>>>>

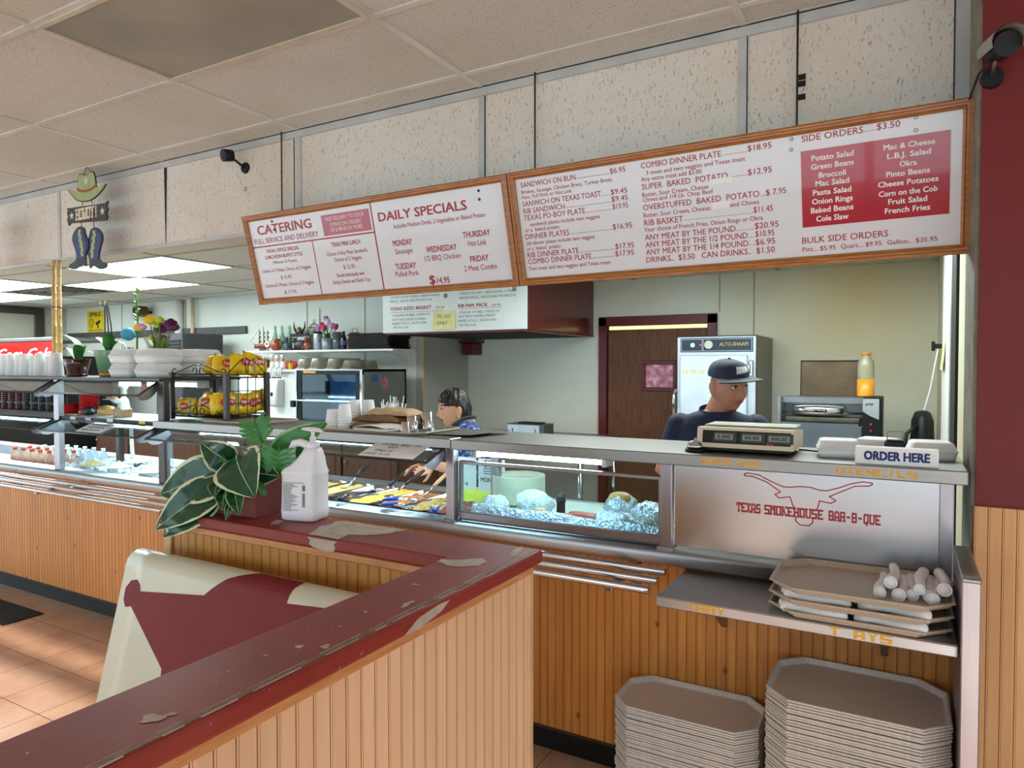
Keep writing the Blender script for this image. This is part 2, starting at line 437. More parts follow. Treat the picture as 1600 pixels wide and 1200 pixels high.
def slab_text(mb, txt, o, ux, uy, un, width, h, slab=True, depth=.0006, mi=0, gap=1.2, chipped=0.0, fat=.18):
    adv = 5 + gap; W = len(txt) * adv - gap; kx = width / W; ky = h / 7
    o, ux, uy, un = Vector(o), Vector(ux), Vector(uy), Vector(un)
    rnd = random.Random(len(txt))
    for i, ch in enumerate(txt):
        for k, q in enumerate(bars(ch, slab)):
            if chipped and rnd.random() < chipped: continue
            cx = sum(p[0] for p in q) / 4; cy = sum(p[1] for p in q) / 4
            q = [(x + math.copysign(fat, x - cx), y + math.copysign(fat, y - cy)) for x, y in q]
            mb.add([o + ux * ((i * adv + x) * kx) + uy * (y * ky) + un * (depth + k * 2e-5) for x, y in q], [(0, 1, 2, 3)], mi)

# ------------------------------------------------------------ objects
def thing(name, label, cat, loc=(0, 0, 0), rz=0.0, group=None):
    o = bpy.data.objects.new(name, None); COL.objects.link(o)
    o.empty_display_size = 0.05
    o.location = loc; o.rotation_euler = (0, 0, rz)
    return tag(o, label, cat, group)
def tag(o, label, cat, group=None):
    o['label'] = label; o['category'] = cat
    if group: o['group'] = group
    return o
def struct(name, mb, m, parent=None):
    o = mb.build(name, m, parent)
    if parent is None: o['kind'] = 'structure'
    return o
def kids(o): return [c for c in COL.objects if c.parent == o]
def dup(root, loc, rz=None, label=None, scale=None):
    r = root.copy(); COL.objects.link(r); r.location = loc
    if rz is not None: r.rotation_euler = (0, 0, rz)
    if scale is not None: r.scale = scale if isinstance(scale, tuple) else (scale,) * 3
    if label: r['label'] = label
    for ch in list(root.children):
        c = ch.copy(); COL.objects.link(c); c.parent = r
        for g in list(ch.children):
            d = g.copy(); COL.objects.link(d); d.parent = c
    return r
ORD = ['topmost', 'second', 'third', 'fourth', 'fifth', 'sixth', 'seventh', 'eighth', 'ninth', 'tenth', 'eleventh', 'twelfth', 'thirteenth', 'fourteenth', 'fifteenth', 'sixteenth', 'seventeenth', 'eighteenth', 'nineteenth', 'twentieth']
def ordinal(i):
    if i < 20: return ORD[i]
    n = i + 1; t = {20: 'twenty', 30: 'thirty', 40: 'forty', 50: 'fifty', 60: 'sixty', 70: 'seventy', 80: 'eighty'}[n // 10 * 10]
    if n % 10 == 0: return t[:-1] + 'ieth'
    return t + '-' + ['', 'first', 'second', 'third', 'fourth', 'fifth', 'sixth', 'seventh', 'eighth', 'ninth'][n % 10]
EX, EY, EZ = Vector((1, 0, 0)), Vector((0, 1, 0)), Vector((0, 0, 1))

# ============================================================ THE SETTING
M_tile = acoustic('ceiling_tile', (206, 205, 200), (192, 188, 176), (146, 138, 128))
M_tile2 = acoustic('soffit_tile', (220, 214, 206), (206, 194, 178), (164, 150, 134), 1.0)
M_ktile = acoustic('kitchen_tile', (214, 216, 208), (200, 200, 190), (190, 190, 180))
M_grid = pm('ceiling_bar', (204, 204, 200), .5, var=.15, scale=3)
M_trimgrey = pm('trim_grey', (186, 186, 184), .42, .0, var=.12, scale=5)
M_black = pm('black', (17, 17, 18), .5, var=.2, spec=.35)
M_dark = pm('dark_gap', (24, 19, 17), .8, var=.2)
M_floor = floor_tile('floor_tile')
M_maroon = stained_wall('maroon_wall', (108, 13, 11), (88, 10, 10), .6)
M_maroonp = pm('maroon_paint', (98, 20, 26), .38, var=.15, scale=4)
M_kwall = stained_wall('kitchen_wall', (224, 226, 214), (206, 204, 186), .5, ((-0.30, 6.0, 2.15), 1.25, (206, 172, 92)))
M_kwall2 = stained_wall('kitchen_wall_pale', (214, 218, 210), (200, 202, 190), .5)
M_cream = stained_wall('cream_wall', (214, 208, 180), (196, 178, 132), .7)
M_white = pm('white', (236, 236, 234), .45, var=.04)
M_whitep = pm('white_paint', (222, 222, 216), .5, var=.06, scale=3)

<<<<

▶ [Your goal]:
Repeat exactly and only the lines from the start of the data above through the line that holds "mb.add([o + ux", inclusive. Pictures do not belong in the copy.

▶ [Completed exercise]:
Keep writing the Blender script for this image. This is part 2, starting at line 437. More parts follow. Treat the picture as 1600 pixels wide and 1200 pixels high.
def slab_text(mb, txt, o, ux, uy, un, width, h, slab=True, depth=.0006, mi=0, gap=1.2, chipped=0.0, fat=.18):
    adv = 5 + gap; W = len(txt) * adv - gap; kx = width / W; ky = h / 7
    o, ux, uy, un = Vector(o), Vector(ux), Vector(uy), Vector(un)
    rnd = random.Random(len(txt))
    for i, ch in enumerate(txt):
        for k, q in enumerate(bars(ch, slab)):
            if chipped and rnd.random() < chipped: continue
            cx = sum(p[0] for p in q) / 4; cy = sum(p[1] for p in q) / 4
            q = [(x + math.copysign(fat, x - cx), y + math.copysign(fat, y - cy)) for x, y in q]
            mb.add([o + ux * ((i * adv + x) * kx) + uy * (y * ky) + un * (depth + k * 2e-5) for x, y in q], [(0, 1, 2, 3)], mi)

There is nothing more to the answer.